Kurz hinter Freienorla wurde wegen der Aussicht auf Bier und Bratwurscht der Sprint
angezogen um mit zügigen 40 km/h ging's auf der Landstraße Richtung Langenorla.
Der dort ansässige Fanclub verpflegte die Radler mit den für Thüringer
essentiellen Nahrungsmitteln zu humanen DDR-Preisen. Gut gestärkt und ausgeruht
machte man sich auf die letzte und schwierigste Etappe - die steile Wand zu Pößneck.
An einer Kreuzung sammelten sich nochmals alle Recken und danach wurde zum Sturm auf
die Bastille Warte geblasen. Die U-18er machten gleich Druck, aber die sind
ja auch noch jung und mit Aussicht auf ein Zeisstrikot - sowas setzt nochmal Extrakräfte
frei. Die Älteren wie Gunner und ich (Little Joe wurde kurzerhand abgehängt)
nahmen die Verfolgung auf; und so kam es, dass Gunner, der sich zuvor kilometerlang
auf windiger Landstrasse in meinem Windschatten ausgeruht hatte, in einem dramatischen
Finish mit der gesparten Kraft und seiner an eine Nähmaschine erinnerende Tretfrequenz
(nur viel langsamer *g*) doch noch als erster ins Ziel kam. Am Ende ein Rang zwischen
5 und 10 für mich, das ist schon mal eine deutliche Verbesserung zu Gotha.
Natürlich war das Leiden in Pößneck mit dem Anstieg zur Warte noch
nicht beendet - es stand schliesslich noch das Spiel an. Mit Blick auf die Aufgaben
als Fotogott verzichtete man auf den Gästekäfig und reihte sich unter die
Pößnecker Heimfans. Das führte im Laufe des Spieles zu einigen amüsanten
Diskussionen - die Pößnecker freuten sich über mißlunge Aktionen
und winkten ab, wenn mal wieder ein Jenaer am Boden lag und wir schimpften über
die Knochentreterei der Heimmannschaft. Treitl machte schliesslich das Tor des Tages
und somit waren die besseren Argumente bei uns - zum Rest des Spiels schweigen wir
mal lieber.
Nach dem Spiel trennte sich die Schaar der Hardcorefans nochmals in Hart und Oberhart
- die Oberharten fuhren mit dem Rad auch zurück nach Jena.
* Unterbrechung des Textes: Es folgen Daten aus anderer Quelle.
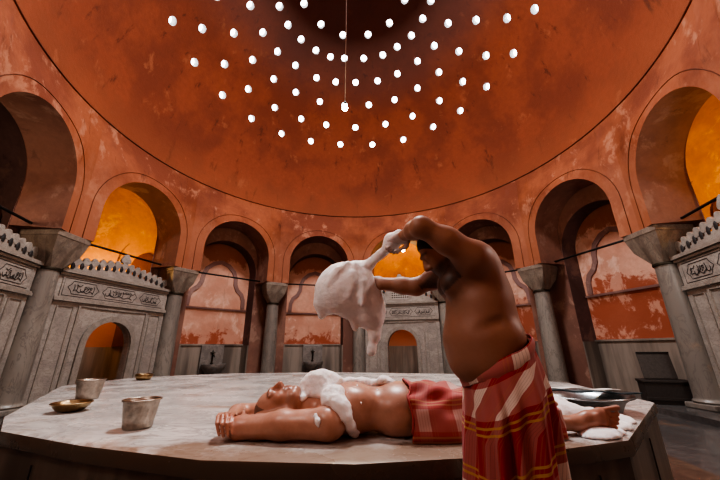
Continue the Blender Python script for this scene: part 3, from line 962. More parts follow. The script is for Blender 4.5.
# ---- central marble platform
SZ = .63
SLAB = [(1.44, 1.95), (2.62, 3.13), (2.88, 4.76), (1.87, 6.5), (-.4, 7.2), (-2.7, 7.1), (-4.15, 6.3), (-4.25, 4.86), (-2.75, 2.72), (-2.28, 2.26), (-1.48, 1.92), (-.74, 1.68), (-.03, 1.61), (.47, 1.68), (.96, 1.79)]
root = empty('marble_platform', (0, 4, -.1))
def slab_ring(off):
    n = len(SLAB); out = []
    for i in range(n):
        a, b, c = np.array(SLAB[i - 1]), np.array(SLAB[i]), np.array(SLAB[(i + 1) % n])
        n1 = np.array([(b - a)[1], -(b - a)[0]]); n1 /= np.linalg.norm(n1); n2 = np.array([(c - b)[1], -(c - b)[0]]); n2 /= np.linalg.norm(n2)
        nn = n1 + n2; nn /= max(.6, (nn @ nn) / 2) ; out.append(b + nn * off / 1.0)
    return np.array(out)
def slab_prism(name, levels, mat, cap=True):
    V = []; Fc = []; n = len(SLAB)
    for off, z in levels:
        for p in slab_ring(off): V.append((p[0], p[1] - 4, z + .1))
    for i in range(len(levels) - 1):
        for k in range(n): Fc.append((i * n + k, i * n + (k + 1) % n, (i + 1) * n + (k + 1) % n, (i + 1) * n + k))
    if cap: Fc.append(tuple((len(levels) - 1) * n + k for k in range(n)))
    return mesh_obj(name, V, Fc, mat, root)
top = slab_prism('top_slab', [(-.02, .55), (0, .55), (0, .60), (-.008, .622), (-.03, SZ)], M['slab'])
auto_smooth(top, 50)
sd = slab_prism('side_panels', [(.012, -.1), (.012, .0), (-.02, .03), (-.02, .56)], M['slab_side'], False)
n = len(SLAB); rg_ = slab_ring(-.012)
for i in (9, 10, 11, 12, 13, 14, 0):
    p = rg_[i] + (rg_[(i + 1) % n] - rg_[i]) * .5
    jm = MB(); jm.box((p[0], p[1] - 4, .33), (.006, .006, .52)); jm.build('panel_joint', M['stone_dark'], sd)
tag(root, 'large many sided white marble platform in the centre, the reclining man lies on it', 'platform')
# dark wet border of the floor round the platform
V = []; Fc = []
for off, z in ((-.05, -.094), (.75, -.094)):
    for p in slab_ring(off): V.append((p[0], p[1], z))
Fc = [(k, (k + 1) % n, n + (k + 1) % n, n + k) for k in range(n)]
tag(mesh_obj('floor_border', V, Fc, M['floor_dark']), kind='structure')

# ---- metal bowls on the platform
def bowl(name, pos, prof, mat, label, cat, tilt=(0, 0), rim=True, sub=None, group=None):
    r_ = empty(name, pos); r_.rotation_euler = (tilt[0], tilt[1], 0)
    b = MB(); b.lathe(prof, n=36, caps=False); b.add([(0, 0, prof[0][1])], [])
    n0 = len(b.v) - 1
    for k in range(36): b.f.append((n0, (k + 1) % 36, k))
    o = auto_smooth(b.build('body', mat, r_), 50)
    so = o.modifiers.new('wall', 'SOLIDIFY'); so.thickness = .004; so.offset = -1
    R_, Z_ = prof[-1]
    b = MB(); b.tube([(R_ * math.cos(2 * PI * k / 36), R_ * math.sin(2 * PI * k / 36), Z_) for k in range(36)], .006, 8, True)
    b.build('rim', mat, r_, True)
    if sub: sub(r_)
    tag(r_, label, cat, group); return r_
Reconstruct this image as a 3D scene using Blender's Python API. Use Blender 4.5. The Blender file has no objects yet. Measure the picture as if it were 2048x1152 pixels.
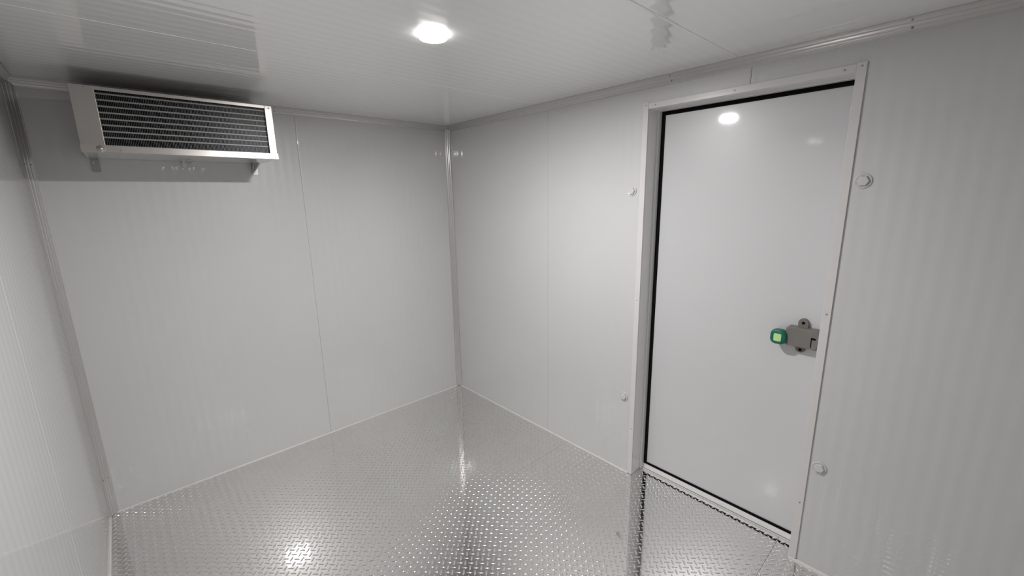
import bpy, bmesh, math, random
from mathutils import Matrix, Vector

random.seed(4)
scene = bpy.context.scene
COL = scene.collection

# ------------------------------------------------------------------ camera, world, exposure
W, L, H = 2.32, 3.70, 2.20          # room: x -W..0, y -L..0, z 0..H
CAM = Vector((-2.0409, -2.9617, 1.6492))
YAW, PITCH, ROLL, FPX = 0.73917, -0.21199, -0.01785, 848.6

def camera_axes():
    fwd = Vector((math.sin(YAW) * math.cos(PITCH), math.cos(YAW) * math.cos(PITCH), math.sin(PITCH)))
    r = fwd.cross(Vector((0, 0, 1))).normalized()
    u = r.cross(fwd)
    c, s = math.cos(ROLL), math.sin(ROLL)
    return c * r + s * u, -s * r + c * u, fwd

RX, UX, FX = camera_axes()
cd = bpy.data.cameras.new('camera')
cd.sensor_width = 36.0
cd.lens = FPX / 2048 * 36.0
cd.clip_start = 0.01
cam = bpy.data.objects.new('camera', cd)
COL.objects.link(cam)
cam.matrix_world = Matrix(((RX.x, UX.x, -FX.x, CAM.x), (RX.y, UX.y, -FX.y, CAM.y),
                           (RX.z, UX.z, -FX.z, CAM.z), (0, 0, 0, 1)))
scene.camera = cam

wd = bpy.data.worlds.new('world')
scene.world = wd
wd.use_nodes = True
wd.node_tree.nodes['Background'].inputs[0].default_value = (0.02, 0.02, 0.02, 1)

LAMP_STRENGTH = 1760.0
vs = scene.view_settings
vs.view_transform = 'Standard'
vs.look = 'None'
vs.gamma = 1.0
vs.use_curve_mapping = False
vs.exposure = 0.0
cy = scene.cycles
cy.use_denoising = True
cy.use_adaptive_sampling = True
cy.adaptive_threshold = 0.03
cy.adaptive_min_samples = 32
cy.max_bounces = 7
cy.diffuse_bounces = 5
cy.glossy_bounces = 5
cy.caustics_reflective = True
cy.blur_glossy = 0.8
cy.sample_clamp_indirect = 8.0

# ------------------------------------------------------------------ materials
def new_mat(name):
    m = bpy.data.materials.new(name)
    m.use_nodes = True
    nt = m.node_tree
    return m, nt, nt.nodes['Principled BSDF']

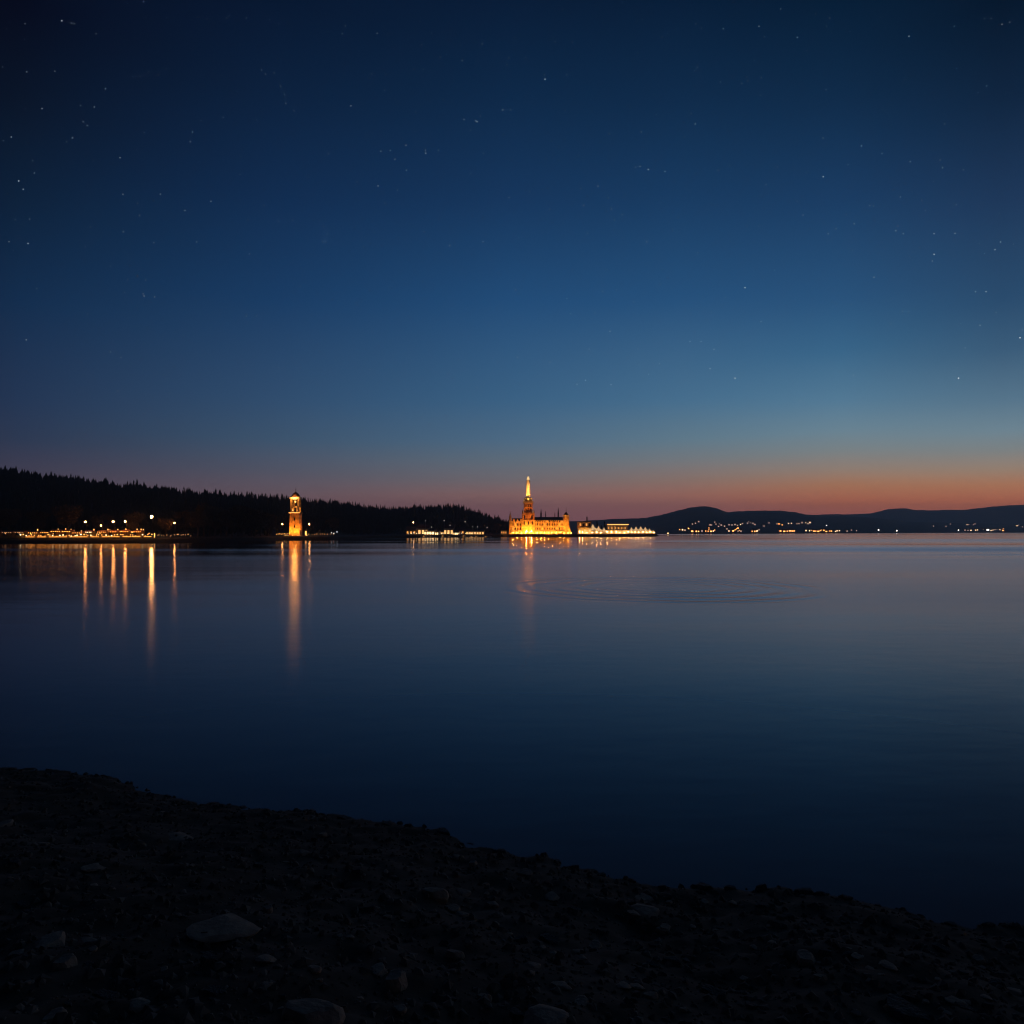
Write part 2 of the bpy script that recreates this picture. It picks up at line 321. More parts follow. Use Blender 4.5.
def rock_mesh(seed, flat=.6):
    bm = bmesh.new(); bmesh.ops.create_icosphere(bm, subdivisions=3, radius=1)
    r = random.Random(seed); off = Vector((seed * 3.1, seed * 1.7, 0)); planes = []
    planes.append((Vector((r.uniform(-.15, .15), r.uniform(-.15, .15), 1)).normalized(), r.uniform(.42, .6)))
    for _ in range(13):
        planes.append((Vector((r.uniform(-1, 1), r.uniform(-1, 1), r.uniform(-.4, .7))).normalized(), r.uniform(.5, .82)))
    for v in bm.verts:
        for n_, d in planes:
            k = v.co.dot(n_) - d
            if k > 0: v.co -= n_ * k * .97
        v.co *= 1 + .08 * noise.noise(v.co * 1.4 + off) + .04 * noise.noise(v.co * 5 + off)
        v.co.z *= flat
    me = bpy.data.meshes.new('stone'); bm.to_mesh(me); bm.free()
    return me
ROCKS = [rock_mesh(i, f) for i, f in enumerate((.6, .75, .5, .85, .65, .35))]
for k, me in enumerate(ROCKS): me.materials.append(M['rock'])
ROCKSD = [rock_mesh(i + 20, f) for i, f in enumerate((.7, .85, .6))]
for me in ROCKSD: me.materials.append(M['rockdark'])
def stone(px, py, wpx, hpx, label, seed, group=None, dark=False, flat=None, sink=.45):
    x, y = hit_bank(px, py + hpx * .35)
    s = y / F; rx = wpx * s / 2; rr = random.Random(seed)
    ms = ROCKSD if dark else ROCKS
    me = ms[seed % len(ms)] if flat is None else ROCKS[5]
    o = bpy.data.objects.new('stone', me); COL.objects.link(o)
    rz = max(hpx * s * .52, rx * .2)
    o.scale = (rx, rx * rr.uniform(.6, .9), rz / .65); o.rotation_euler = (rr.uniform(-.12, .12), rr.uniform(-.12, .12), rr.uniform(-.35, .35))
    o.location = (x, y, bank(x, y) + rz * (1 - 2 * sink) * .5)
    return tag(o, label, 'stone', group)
NAMED = [
 (305,1005,80,38,'large pale boulder cut by the bottom edge, left of the middle',1),
 (222,924,86,20,'long flat slab of stone with a dark hollow beneath it',5),
 (50,934,38,28,'pale rounded rock near the left edge, above a paler twin',2),
 (66,958,30,22,'squat rock just below the pale rounded rock near the left edge',3),
 (268,907,14,16,'small upright stone beside the right end of the long slab',4),
 (175,835,42,9,'flat low stone near the waterline on the left',5),
 (94,865,30,8,'thin flat stone halfway up the bank on the left',5),
 (5,821,20,10,'light stone cut by the left edge of the bank',2),
 (136,1005,28,12,'flat stone near the bottom left of the bank',0),
 (315,838,9,9,'small dark upright stone standing alone near the waterline',7),
 (431,889,36,20,'pale angular stone leaning on a smaller one, centre left',1),
 (452,906,24,12,'smaller pale stone resting below the pale angular stone',4),
 (457,855,16,12,'left one of two touching stones just under the waterline',0),
 (473,861,13,12,'right one of two touching stones just under the waterline',3),
 (551,894,20,9,'low stone alone between the centre and the stacked pair',2),
 (645,896,30,9,'light flat stone lying on top of a broader dull stone',5),
 (643,909,38,14,'broad dull stone under the light flat stone',0),
 (662,928,16,11,'small stone just below the stacked pair on the right',4),
 (396,975,32,36,'tall jagged stone near the bottom, centre left',3),
 (378,966,24,18,'rounded stone behind the left shoulder of the tall jagged stone',2),
 (482,995,20,14,'small rounded stone by the bottom edge, near the middle',1),
 (545,1014,56,26,'wide boulder cut by the bottom edge near the middle',0),
 (400,1008,20,12,'dull stone low in the hollow under the tall jagged stone',4),
 (704,900,12,7,'light stone close to the waterline, right of the middle',2),
 (858,955,22,9,'flat stone on the right half of the bank',5),
 (818,976,18,9,'small flat stone below the flat stone on the right',1),
 (906,1010,60,22,'broad dark boulder cut by the bottom right of the bank',6),
]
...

Dazu sei anzumerken:
Es sei der Tag verflucht, an dem Hoffi von der Alternativroute erfuhr - es gab da einen
Berg, gegen den die Warte ein Hügel war... Und nachdem mehr und mehr Radler auf
den Rückweg in diversen Kneipen verschollen waren, kamen Gunner, Joe und meinereiner
nach insgesamt rund 75 Kilometern als Erste in Jena an.